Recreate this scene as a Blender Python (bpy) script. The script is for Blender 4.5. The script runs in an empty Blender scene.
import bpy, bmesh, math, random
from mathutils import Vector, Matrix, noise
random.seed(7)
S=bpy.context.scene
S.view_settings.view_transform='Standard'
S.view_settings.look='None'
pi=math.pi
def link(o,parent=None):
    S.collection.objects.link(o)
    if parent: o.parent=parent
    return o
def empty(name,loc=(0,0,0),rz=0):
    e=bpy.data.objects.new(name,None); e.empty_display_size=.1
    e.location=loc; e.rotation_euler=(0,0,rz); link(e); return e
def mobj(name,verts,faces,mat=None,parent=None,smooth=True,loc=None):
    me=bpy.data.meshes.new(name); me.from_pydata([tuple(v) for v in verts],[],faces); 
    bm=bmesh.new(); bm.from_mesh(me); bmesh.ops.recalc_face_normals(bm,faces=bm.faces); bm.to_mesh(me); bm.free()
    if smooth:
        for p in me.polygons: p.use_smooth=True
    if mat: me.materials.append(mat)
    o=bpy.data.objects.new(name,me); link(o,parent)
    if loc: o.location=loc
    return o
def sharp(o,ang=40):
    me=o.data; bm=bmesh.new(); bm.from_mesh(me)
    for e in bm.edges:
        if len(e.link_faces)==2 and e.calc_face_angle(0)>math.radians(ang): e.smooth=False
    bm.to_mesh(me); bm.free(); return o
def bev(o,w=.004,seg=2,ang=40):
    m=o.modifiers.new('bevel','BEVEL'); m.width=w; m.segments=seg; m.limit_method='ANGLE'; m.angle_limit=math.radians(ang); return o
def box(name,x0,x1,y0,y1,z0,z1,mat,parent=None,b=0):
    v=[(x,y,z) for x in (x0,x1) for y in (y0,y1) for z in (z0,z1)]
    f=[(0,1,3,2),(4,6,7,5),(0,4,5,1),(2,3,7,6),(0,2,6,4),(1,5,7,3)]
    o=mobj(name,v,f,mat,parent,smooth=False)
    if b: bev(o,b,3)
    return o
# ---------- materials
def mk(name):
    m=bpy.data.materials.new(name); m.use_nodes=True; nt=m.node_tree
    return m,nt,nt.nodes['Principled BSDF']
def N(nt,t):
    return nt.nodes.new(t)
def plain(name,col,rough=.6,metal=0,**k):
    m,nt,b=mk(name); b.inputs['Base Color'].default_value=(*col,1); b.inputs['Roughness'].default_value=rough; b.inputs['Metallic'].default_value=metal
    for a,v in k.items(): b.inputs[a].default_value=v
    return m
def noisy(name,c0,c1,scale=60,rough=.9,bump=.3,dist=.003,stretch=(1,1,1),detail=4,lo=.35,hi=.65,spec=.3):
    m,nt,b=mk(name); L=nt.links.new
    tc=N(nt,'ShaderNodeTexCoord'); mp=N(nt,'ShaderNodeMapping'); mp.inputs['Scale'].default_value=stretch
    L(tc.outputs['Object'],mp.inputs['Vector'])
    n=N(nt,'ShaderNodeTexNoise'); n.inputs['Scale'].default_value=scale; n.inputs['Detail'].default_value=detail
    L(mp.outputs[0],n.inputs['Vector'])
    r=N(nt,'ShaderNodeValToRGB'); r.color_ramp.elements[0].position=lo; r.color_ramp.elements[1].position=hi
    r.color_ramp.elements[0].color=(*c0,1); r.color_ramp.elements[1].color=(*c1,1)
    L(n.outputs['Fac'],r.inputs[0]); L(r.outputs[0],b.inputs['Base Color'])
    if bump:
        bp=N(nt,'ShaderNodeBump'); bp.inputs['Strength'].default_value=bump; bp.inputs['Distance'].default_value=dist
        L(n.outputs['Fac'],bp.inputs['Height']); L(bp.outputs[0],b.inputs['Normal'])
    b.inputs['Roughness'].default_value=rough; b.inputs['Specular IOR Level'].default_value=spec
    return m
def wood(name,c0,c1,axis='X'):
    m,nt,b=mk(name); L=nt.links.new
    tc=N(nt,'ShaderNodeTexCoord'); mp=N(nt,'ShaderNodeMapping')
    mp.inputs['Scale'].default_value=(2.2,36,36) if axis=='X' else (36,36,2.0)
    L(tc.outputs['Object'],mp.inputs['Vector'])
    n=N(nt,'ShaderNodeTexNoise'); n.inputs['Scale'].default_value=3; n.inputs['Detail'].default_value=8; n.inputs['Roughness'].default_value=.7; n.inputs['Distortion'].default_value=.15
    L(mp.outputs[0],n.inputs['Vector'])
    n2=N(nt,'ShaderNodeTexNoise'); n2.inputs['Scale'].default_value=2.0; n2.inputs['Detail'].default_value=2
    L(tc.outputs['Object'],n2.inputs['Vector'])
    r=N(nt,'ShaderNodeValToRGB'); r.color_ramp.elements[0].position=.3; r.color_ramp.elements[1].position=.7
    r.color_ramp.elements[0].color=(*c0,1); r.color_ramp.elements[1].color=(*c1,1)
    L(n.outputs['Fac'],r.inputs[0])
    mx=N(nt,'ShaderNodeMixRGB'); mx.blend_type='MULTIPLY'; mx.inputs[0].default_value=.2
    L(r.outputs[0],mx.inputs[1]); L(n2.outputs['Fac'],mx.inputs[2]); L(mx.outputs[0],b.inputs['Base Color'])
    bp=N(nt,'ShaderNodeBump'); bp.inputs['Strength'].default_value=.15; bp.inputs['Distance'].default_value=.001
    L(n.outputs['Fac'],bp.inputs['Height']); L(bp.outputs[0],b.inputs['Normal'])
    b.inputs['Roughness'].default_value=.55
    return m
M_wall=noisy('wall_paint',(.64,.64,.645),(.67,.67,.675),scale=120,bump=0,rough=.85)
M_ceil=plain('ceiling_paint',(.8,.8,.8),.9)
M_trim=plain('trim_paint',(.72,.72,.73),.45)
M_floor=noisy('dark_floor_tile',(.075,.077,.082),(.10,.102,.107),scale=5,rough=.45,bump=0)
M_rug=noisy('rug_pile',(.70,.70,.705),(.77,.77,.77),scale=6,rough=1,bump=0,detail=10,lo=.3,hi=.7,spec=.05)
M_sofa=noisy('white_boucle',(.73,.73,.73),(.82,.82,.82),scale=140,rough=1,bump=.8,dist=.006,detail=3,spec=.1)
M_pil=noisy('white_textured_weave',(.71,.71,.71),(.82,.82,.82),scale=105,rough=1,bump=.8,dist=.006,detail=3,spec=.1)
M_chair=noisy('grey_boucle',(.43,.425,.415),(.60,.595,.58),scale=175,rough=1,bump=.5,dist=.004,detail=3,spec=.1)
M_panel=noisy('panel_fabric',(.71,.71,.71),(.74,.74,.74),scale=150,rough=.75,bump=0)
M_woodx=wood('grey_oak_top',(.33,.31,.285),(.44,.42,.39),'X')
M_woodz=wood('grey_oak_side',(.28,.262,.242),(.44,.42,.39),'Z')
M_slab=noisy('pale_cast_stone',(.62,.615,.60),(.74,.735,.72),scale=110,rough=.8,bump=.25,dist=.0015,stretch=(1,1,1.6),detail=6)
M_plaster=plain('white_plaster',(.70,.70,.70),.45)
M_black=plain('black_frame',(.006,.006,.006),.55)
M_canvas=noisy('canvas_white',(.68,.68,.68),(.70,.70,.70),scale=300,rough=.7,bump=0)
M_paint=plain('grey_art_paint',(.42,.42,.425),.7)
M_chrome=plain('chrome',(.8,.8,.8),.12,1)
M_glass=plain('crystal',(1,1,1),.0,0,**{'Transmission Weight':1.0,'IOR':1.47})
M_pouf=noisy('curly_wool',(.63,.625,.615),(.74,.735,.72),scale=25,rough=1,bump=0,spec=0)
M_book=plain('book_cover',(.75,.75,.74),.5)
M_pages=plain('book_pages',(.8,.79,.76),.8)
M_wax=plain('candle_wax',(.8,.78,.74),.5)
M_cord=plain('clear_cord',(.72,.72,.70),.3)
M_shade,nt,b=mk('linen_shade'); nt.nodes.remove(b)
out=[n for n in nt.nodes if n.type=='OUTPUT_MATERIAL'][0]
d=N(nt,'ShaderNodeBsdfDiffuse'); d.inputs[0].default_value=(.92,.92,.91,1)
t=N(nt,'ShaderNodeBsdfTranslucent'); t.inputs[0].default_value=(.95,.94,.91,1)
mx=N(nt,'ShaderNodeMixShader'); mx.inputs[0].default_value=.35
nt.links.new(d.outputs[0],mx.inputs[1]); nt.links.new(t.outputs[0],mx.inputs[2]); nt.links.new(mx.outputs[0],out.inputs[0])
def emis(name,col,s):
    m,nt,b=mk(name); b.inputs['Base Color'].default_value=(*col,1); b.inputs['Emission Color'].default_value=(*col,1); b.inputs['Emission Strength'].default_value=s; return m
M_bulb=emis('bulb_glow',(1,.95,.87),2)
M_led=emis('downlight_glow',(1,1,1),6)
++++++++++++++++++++
EXERCISE REQUIREMENTS: Work out the number of lines in this listing that include the word "scene". Reply with that number only.

RESULT: 2